Percudani’s attorney, Marshall Anders, says the current charges from the Attorney General’s office are “unsubstantiated.” Defendant Thomas Senofonte calls them “grossly unfair.”

The FBI, IRS, U.S. Department of Justice and HUD have explored the possibility of investigating real estate fraud in the Poconos, and U.S. Senator Arlen Specter and Monroe County D.A. Mark Pazuhanich have called for FBI involvement. But so far, all have declined.

Three weeks after the PDHA forum, the Monroe County D.A.’s office charged Keith Buchanan, an employee of Allentown-based Northstar Mortgage, with committing forgery and fraud while arranging a loan for a Poconos home. At the forum, Pazuhanich said he is reluctant to prosecute more such cases because in most of the complaints he has seen, “the buyer knew that his or her income was being fudged.” Jurors take a jaundiced view of such witnesses, he said.
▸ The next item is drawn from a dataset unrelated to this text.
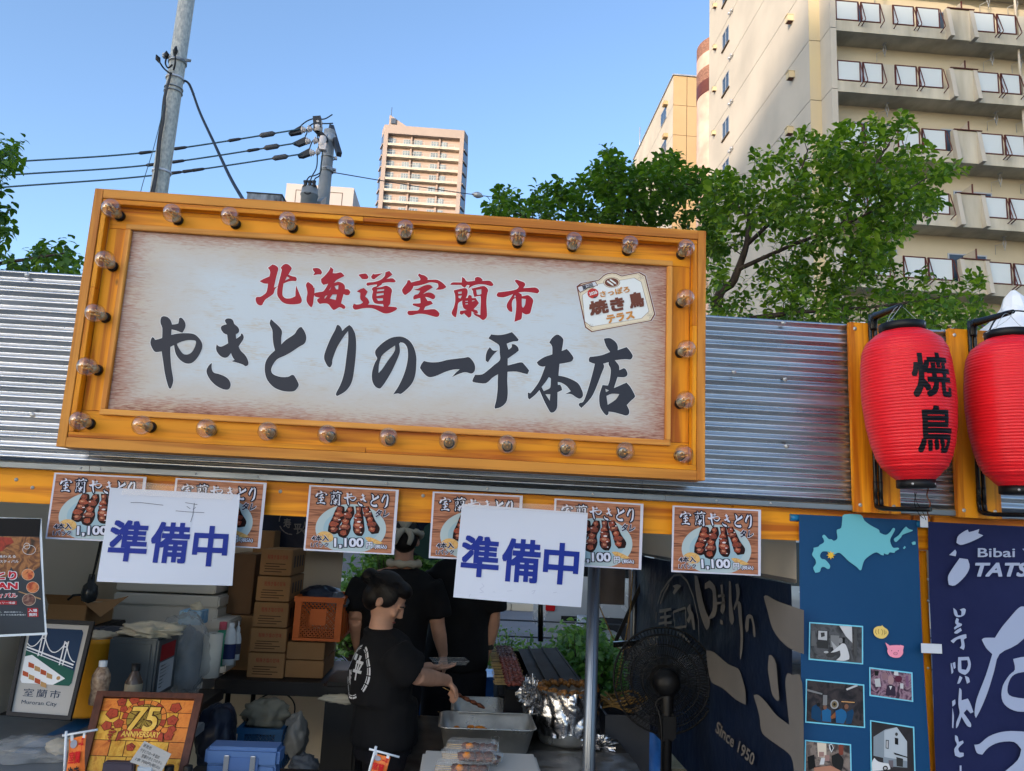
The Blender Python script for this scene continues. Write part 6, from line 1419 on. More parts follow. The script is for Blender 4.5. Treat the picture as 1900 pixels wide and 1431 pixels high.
# white cone behind the fascia (tip of a tent)
TENT = mat('tent_canvas', (232, 234, 238), rough=.75, var=.06, vs=3, bump=.15, bs=8, dist=.01)
cp = pt(1880, 542, 6.0); ct = thing('conical_tent', 'white conical tent top poking up behind the lantern that the picture edge cuts', 'tent', (cp.x, 6.0, 0))
mb = MB(); mb.lathe([(.02, cp.z+.01), (.075, cp.z-.05), (.11, cp.z-.16)], 8, Matrix.Translation((cp.x, 6, 0)), smooth=False); mb.build('peak_cap', TENT, ct)
mb = MB(); mb.lathe([(.10, cp.z-.14), (.17, cp.z-.24), (.36, cp.z-.40), (.9, cp.z-.62), (1.2, cp.z-.72), (1.2, cp.z-.9)], 8, Matrix.Translation((cp.x, 6, 0)) @ Matrix.Rotation(.3, 4, 'Z'), smooth=False); mb.build('canopy', TENT, ct)
for k in range(4):
    a = k*pi/2+.8; mb = MB(); mb.tube([(cp.x+1.1*cos(a), 6+1.1*sin(a), 0), (cp.x+1.1*cos(a), 6+1.1*sin(a), cp.z-.72)], .025, 8); mb.build('leg', PIPE, ct)
mb = MB(); mb.tube(crs([pt(1835, 615, 5.2), pt(1850, 590, 5.2), pt(1880, 577, 5.2), pt(1925, 582, 5.2)], 5), .006, 5); mb.build('guy_wire', CBL, ct)
# ------------------------------------------------------------------ inside of the stall
CANV = mat('tent_canvas_shade', (214, 200, 178), rough=.8, var=.06, vs=2, bump=.25, bs=4, dist=.02)
NVT = mat('navy_tarp', (14, 30, 56), rough=.5, var=.3, vs=3, c2=(8, 18, 38), bump=.5, bs=3.5, dist=.05)
TARPW = mat('tarp_print_grey', (118, 113, 108), rough=.6, var=.1, vs=3, bump=.1)
m, nt_, b_ = base_mat('translucent_canvas', .8); b_.inputs['Base Color'].default_value = (.72, .71, .68, 1)
trn = nd(nt_, 'ShaderNodeBsdfTranslucent'); trn.inputs[0].default_value = (.70, .64, .54, 1); mxn = nd(nt_, 'ShaderNodeMixShader'); mxn.inputs[0].default_value = .55
nt_.links.new(b_.outputs[0], mxn.inputs[1]); nt_.links.new(trn.outputs[0], mxn.inputs[2]); nt_.links.new(mxn.outputs[0], nt_.nodes['Material Output'].inputs[0]); CANT = m
XL, XRW = -2.05, 1.13
def rng(seed): return random.Random(seed)
def bx(px0, py0, px1, py1, Y):
    """world x0,x1,z0,z1 of a picture rectangle standing at depth Y"""
    ym, xm = (py0+py1)/2, (px0+px1)/2
    return pt(px0, ym, Y).x, pt(px1, ym, Y).x, pt(xm, py1, Y).z, pt(xm, py0, Y).z
tent = thing('stall_tent', 'white canvas tent roof and walls enclosing the yakitori stall kitchen', 'tent', (0, 3.9, 0))
def wavy(o, ax, ay, nu, nv, amp, nrm, seed=0): return lambda u, v: Vector(o)+Vector(ax)*u+Vector(ay)*v+Vector(nrm)*amp*(mnoise.noise(Vector((u*5+seed, v*2.2, seed)))+.4*sin(u*23+seed))
mb = MB(); mb.grid(wavy((XL, 2.68, 0.02), (0, 2.55, 0), (0, 0, 2.3), 1, 1, .02, (1, 0, 0), 1), 24, 20); mb.build('side_wall', CANV, tent)
mb = MB(); mb.grid(wavy((XL, 5.15, 0.02), (1.30, 0, 0), (0, 0, 2.3), 1, 1, .02, (0, 1, 0), 3), 24, 20); mb.build('rear_wall', CANV, tent)
mb = MB(); mb.grid(wavy((XRW+.03, 2.68, 1.60), (0, 2.5, 0), (0, 0, .55), 1, 1, .006, (1, 0, 0), 5), 20, 6); mb.build('valance', CANV, tent)
mb = MB(); mb.box(XRW+.022, 2.68, 1.598, XRW+.026, 5.18, 1.612); mb.build('valance_hem', TARPW, tent)
mb = MB(); mb.grid(wavy((XL, 2.70, 1.93), (0, 2.4, 0), (0, 0, -.17), 1, 1, .004, (1, 0, 0), 6), 16, 4); o = mb.build('valance', CANV, tent); 
mb = MB()
for k in range(2):
    y0, y1 = ((2.68, 3.9), (3.9, 5.2))[k]; z0, z1 = ((2.15, 2.75), (2.75, 2.15))[k]
    mb.grid(lambda u, v: Vector((XL-.05+(XRW+.1-XL)*u, y0+(y1-y0)*v, z0+(z1-z0)*v-.03*sin(pi*v))), 10, 8)
mb.build('roof_canvas', CANT, tent)
for x, y in ((XL+.03, 2.72), (XL+.03, 5.1), (XRW, 5.1)):
    mb = MB(); mb.tube([(x, y, 0), (x, y, 2.2)], .02, 10); mb.build('leg', PIPE, tent)
mb = MB(); mb.tube([(XL, 5.08, 2.1), (XRW, 5.08, 2.1)], .016, 8); mb.build('rear_rail', PIPE, tent)
tp = pt(1097, 1250, 2.72)
mb = MB(); a, b = pt(1094, 1050, 2.72), pt(1100, 1500, 2.72)
mb.tube([(tp.x, 2.72, 0), (tp.x, 2.72, 1.80)], .0215, 20); mb.tube([(tp.x, 2.70, 0.02), (tp.x, 2.70, 1.79)], .0035, 6)
tag(mb.build('tent_pole', PIPE), 'grey metal tent pole standing in front of the foil wrapped pot', 'pole')
struct_m = mat('stall_floor', (120, 118, 116), rough=.85, var=.3, vs=2, bump=.3, bs=60)
mb = MB(); mb.box(-2.2, 2.4, .0085, 1.6, 5.6, .012); struct(mb.build('stall_floor', struct_m))

# navy side tarpaulin with the shop name, hung along the side
sd_ = thing('side_tarpaulin', 'dark navy side tarpaulin with large grey brush characters and Since 1950', 'tarpaulin', (XRW, 4, .65))
mb = MB(); mb.grid(lambda u, v: Vector((XRW+.02*mnoise.noise(Vector((u*6, v*1.5, 0)))-.0, 2.66+2.5*u, 1.595-.95*v)), 40, 20); mb.build('cloth', NVT, sd_)
SQ = lambda l: [(1100+x/3.32, 1000+y/3.32) for x, y in l]
def sshape(l, off=0, nm='brush_character', k=3):
    mb = MB(); q = smooth(SQ(l), k)
    mb.fill([q], lambda x, y: ptx(x, y, XRW-.014-off)); return mb.build(nm, TARPW, sd_)
for l in ([(1052,355),(1075,350),(1140,385),(1300,440),(1300,710),(1245,690),(1180,650),(1110,560),(1075,440)],
          [(697,688),(750,700),(830,770),(895,800),(920,860),(940,940),(942,1022),(880,990),(800,920),(740,890),(715,840)],
          [(1085,718),(1105,722),(1128,770),(1138,880),(1147,985),(1135,998),(1105,960),(1090,880),(1078,800)],
          [(990,965),(1020,962),(1070,1010),(1130,1085),(1210,1145),(1195,1000),(1185,880),(1200,825),(1230,840),(1290,890),(1300,1431),(1240,1431),(1220,1340),(1150,1280),(1060,1215),(1035,1170),(1025,1090)]): sshape(l)
for l in ([(625,225),(645,230),(660,300),(690,430),(720,500),(715,545),(700,562),(680,520),(655,440),(635,340)], [(690,275),(720,255),(750,290),(760,350),(765,420),(750,480),(715,495),(715,480),(735,440),(740,380),(735,320),(715,300),(690,310)],
          [(785,285),(800,280),(805,340),(815,420),(800,465),(785,440),(795,380)], [(770,345),(810,340),(815,355),(770,362)], [(765,390),(815,385),(815,398),(765,405)], [(782,495),(800,505),(800,528),(785,522)],
          [(838,262),(850,270),(855,380),(862,440),(870,500),(858,530),(842,500),(838,400)], [(878,280),(895,275),(905,330),(890,400),(870,440),(868,420),(885,360)], [(890,380),(912,400),(918,480),(925,600),(920,700),(908,745),(905,700),(910,600),(898,480)],
          [(945,480),(960,465),(985,480),(1000,560),(1000,605),(990,598),(985,540),(975,490),(962,490),(958,560),(945,575),(938,540)],
          [(490,290),(520,280),(545,290),(520,320),(500,345),(492,330),(505,305)], [(410,435),(480,425),(485,440),(450,450),(452,470),(480,470),(482,482),(455,490),(455,510),(485,508),(485,525),(455,525),(455,545),(440,545),(440,525),(405,532),(405,515),(440,508),(440,490),(415,492),(415,478),(440,472),(440,452),(410,455)],
          [(580,430),(600,400),(605,440),(620,470),(630,560),(618,560),(605,490),(590,520),(580,500),(592,470)]): sshape(l)
mb = MB(); T3 = lambda l: [ptx(1100+x/3.32, 1000+y/3.32, XRW-.0145) for x, y in l]
for l in ([(495,450),(570,425)], [(495,450),(505,550)], [(505,550),(575,540)], [(570,425),(575,540)], [(400,400),(420,330),(460,270),(500,225),(540,220),(580,260),(620,360),(650,500),(655,640)], [(415,400),(440,330),(470,280)], [(520,580),(560,600),(600,640)], [(390,450),(388,520)]):
    p = T3(l)
    for a, b in zip(p, p[1:]):
        n = Vector((0, -(b-a).z, (b-a).y)).normalized()*.006; mb.add([a+n, a-n, b-n, b+n], [(0, 1, 2, 3)])
mb.build('emblem_line', TARPW, sd_)
mb = MB(); A, B, C = (752, 1190), (985, 1400), (768, 1120)
def sf(u, v): x = A[0]+(B[0]-A[0])*u+(C[0]-A[0])*v; y = A[1]+(B[1]-A[1])*u+(C[1]-A[1])*v; return ptx(1100+x/3.32, 1000+y/3.32, XRW-.0145)
text_in(mb, 'Since 1950', 0, 0, 1, 1, sf, off=.02, nrm=(-1, 0, 0)); mb.build('lettering', TARPW, sd_)

# navy half curtain at the back
nr = thing('back_curtain', 'dark navy curtain strip across the back of the stall with round emblem', 'curtain', (0, 5.05, 1.5))
xa3, xb3, zz0, zz1 = bx(485, 950, 1195, 1035, 5.05)
mb = MB(); mb.grid(lambda u, v: Vector((xa3+(xb3-xa3)*u, 5.05+.012*sin(u*31)*v, 2.0-(2.0-1.53)*v)), 50, 4); mb.build('cloth', NVT, nr)
def cshape(l, m=TARPW, nm='print', off=.014): mb = MB(); mb.fill([smooth(l, 3)], lambda x, y: pt(x, y, 5.05-off)); return mb.build(nm, m, nr)
GRN = mat('curtain_green', (52, 84, 78), rough=.7)
cshape([(768, 1025), (772, 1000), (785, 985), (790, 975), (810, 968), (850, 970), (860, 1030), (800, 1040)], GRN)
cshape([(560, 985), (580, 975), (570, 1000)])
mb = MB()
for k in range(20):
    if k % 5 == 4: continue
    a0, a1 = 2*pi*k/20, 2*pi*(k+.9)/20
    p = [pt(542+25*s*cos(a), 968+25*s*sin(a), 5.03) for a, s in ((a0, 1), (a0, .92), (a1, .92), (a1, 1))]; mb.add(p, [(0, 1, 2, 3)])
text_in(mb, '平', 545, 990, 560, 972, lambda x, y: pt(x, y, 5.03), off=.02); text_in(mb, '寿', 526, 980, 540, 962, lambda x, y: pt(x, y, 5.03), off=.02); mb.build('emblem', TARPW, nr)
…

“That’s a crock,” retorted Wieslaw Niemoczynski. He is an attorney currently running for Monroe County D.A. on the Libertarian Party ticket, who unsuccessfully sued Poconos realtors for fraud back in the early 1990s. Though he agrees that such cases are hard to win, prosecutors “take tainted testimony from co-conspirators in homicide cases, so why not in these?”

Besides, Niemoczynski told City Limits later, buyers tend to be very naïve when they join in the fraud. “Their credit is more often than not bad, and the realtor says, ‘You’re going to have to bump up your income’ by claiming nonexistent funds. To them it’s like, ‘How can that hurt?’ But the realtor knows it’s bank fraud.” Adds Stewart Rosenblum, another local attorney with clients claiming fraud, “How many people come [to the Poconos from New York] on a one-day run and get the intense sales pressure? I know what that feels like, and I’m a sophisticated buyer!”
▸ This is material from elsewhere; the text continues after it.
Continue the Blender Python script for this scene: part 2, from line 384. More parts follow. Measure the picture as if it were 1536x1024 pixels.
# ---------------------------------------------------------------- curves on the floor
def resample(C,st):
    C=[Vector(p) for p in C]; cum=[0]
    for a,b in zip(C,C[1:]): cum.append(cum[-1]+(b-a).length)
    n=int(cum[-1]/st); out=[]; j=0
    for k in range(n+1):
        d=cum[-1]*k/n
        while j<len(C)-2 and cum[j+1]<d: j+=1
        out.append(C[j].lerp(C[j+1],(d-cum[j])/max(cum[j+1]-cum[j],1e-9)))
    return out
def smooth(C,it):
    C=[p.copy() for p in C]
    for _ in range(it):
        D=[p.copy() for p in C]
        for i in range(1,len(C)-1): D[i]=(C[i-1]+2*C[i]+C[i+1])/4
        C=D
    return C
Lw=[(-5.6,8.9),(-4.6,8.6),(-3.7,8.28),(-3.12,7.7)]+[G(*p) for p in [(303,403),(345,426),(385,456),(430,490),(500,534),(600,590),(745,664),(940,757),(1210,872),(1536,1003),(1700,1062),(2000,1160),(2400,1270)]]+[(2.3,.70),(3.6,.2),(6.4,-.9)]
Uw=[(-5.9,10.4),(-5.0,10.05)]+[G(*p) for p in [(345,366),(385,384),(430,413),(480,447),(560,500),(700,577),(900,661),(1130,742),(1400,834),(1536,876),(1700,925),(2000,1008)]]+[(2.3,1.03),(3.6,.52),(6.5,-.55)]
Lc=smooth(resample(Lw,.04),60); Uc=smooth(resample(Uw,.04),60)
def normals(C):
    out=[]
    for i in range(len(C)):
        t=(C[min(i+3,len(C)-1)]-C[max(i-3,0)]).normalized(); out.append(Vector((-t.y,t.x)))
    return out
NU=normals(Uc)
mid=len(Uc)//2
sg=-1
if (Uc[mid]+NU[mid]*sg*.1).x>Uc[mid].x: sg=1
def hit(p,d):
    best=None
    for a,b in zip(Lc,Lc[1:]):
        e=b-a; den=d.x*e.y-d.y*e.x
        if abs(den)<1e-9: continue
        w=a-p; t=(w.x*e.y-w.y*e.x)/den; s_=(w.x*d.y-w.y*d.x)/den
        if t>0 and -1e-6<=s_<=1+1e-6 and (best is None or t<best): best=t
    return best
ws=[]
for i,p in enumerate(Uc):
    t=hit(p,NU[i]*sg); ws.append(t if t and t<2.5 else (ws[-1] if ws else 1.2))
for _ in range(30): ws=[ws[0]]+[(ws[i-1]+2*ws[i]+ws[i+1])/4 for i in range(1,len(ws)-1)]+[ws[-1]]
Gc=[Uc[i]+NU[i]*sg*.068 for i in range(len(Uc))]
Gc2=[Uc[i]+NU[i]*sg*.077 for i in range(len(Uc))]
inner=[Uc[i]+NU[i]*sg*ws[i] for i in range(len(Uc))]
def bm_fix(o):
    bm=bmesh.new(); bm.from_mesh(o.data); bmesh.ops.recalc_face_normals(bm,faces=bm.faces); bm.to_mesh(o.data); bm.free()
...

Simply being from New York City, Rosenblum says, is another reason people make mistakes when it comes to homebuying in the Poconos: “They don’t know that when you improve a lot by building on it, real estate taxes go up.” (“These crooked realtors tell you taxes will be $700 to $1,200 annually,” says Al Wilson, of the PHDA. “Bullshit: they’re really $3,200 to $10,000!”) Nor do many New Yorkers know that in Monroe County, garbage, water and sewerage are private services paid for by the homeowner. And though most new Poconos developments are gated communities, many New Yorkers don’t realize they will be assessed maintenance fees. “You think you’re getting a house for half what it costs in the city,” says Rosenblum. “But you end up working so hard that you have no life. Or you’re unable to support the costs.”

Meanwhile, the Poconos’ massive foreclosure problem remains invisible to day-trippers touring the area with home buying in mind. Signs indicating that a residence is for sale or foreclosed are often prohibited in gated communities.

One such community is Pocono Country Place, a heavily black and Latino development in which Senofonte’s Keystone Co. has built homes. Property values have dropped sharply in that community, and Niemoczynski and other buyer advocates say it’s because of massive foreclosures caused by fraud. Senofonte blames the decrease on “a bad segment” living there. His language now echoes the phantasmagoric video he distributed to lure people from the boogey-man terrors of the metropole. Pocono Country Place, he says, “is infested by gangs. Most of the homes are not kept up. Or they’re surrounded by homes in disrepair.”

The real infestation is by dishonest real estate people, says PDHA’s Wilson, who complains that he, too, was victimized after he moved from Queens. Wilson is readying the PDHA to march on Harrisburg and Washington this fall, demanding that authorities such as the FBI launch criminal investigations.

“Monroe County must be cleaned up,” he says. “It’s the Wild Wild West here.”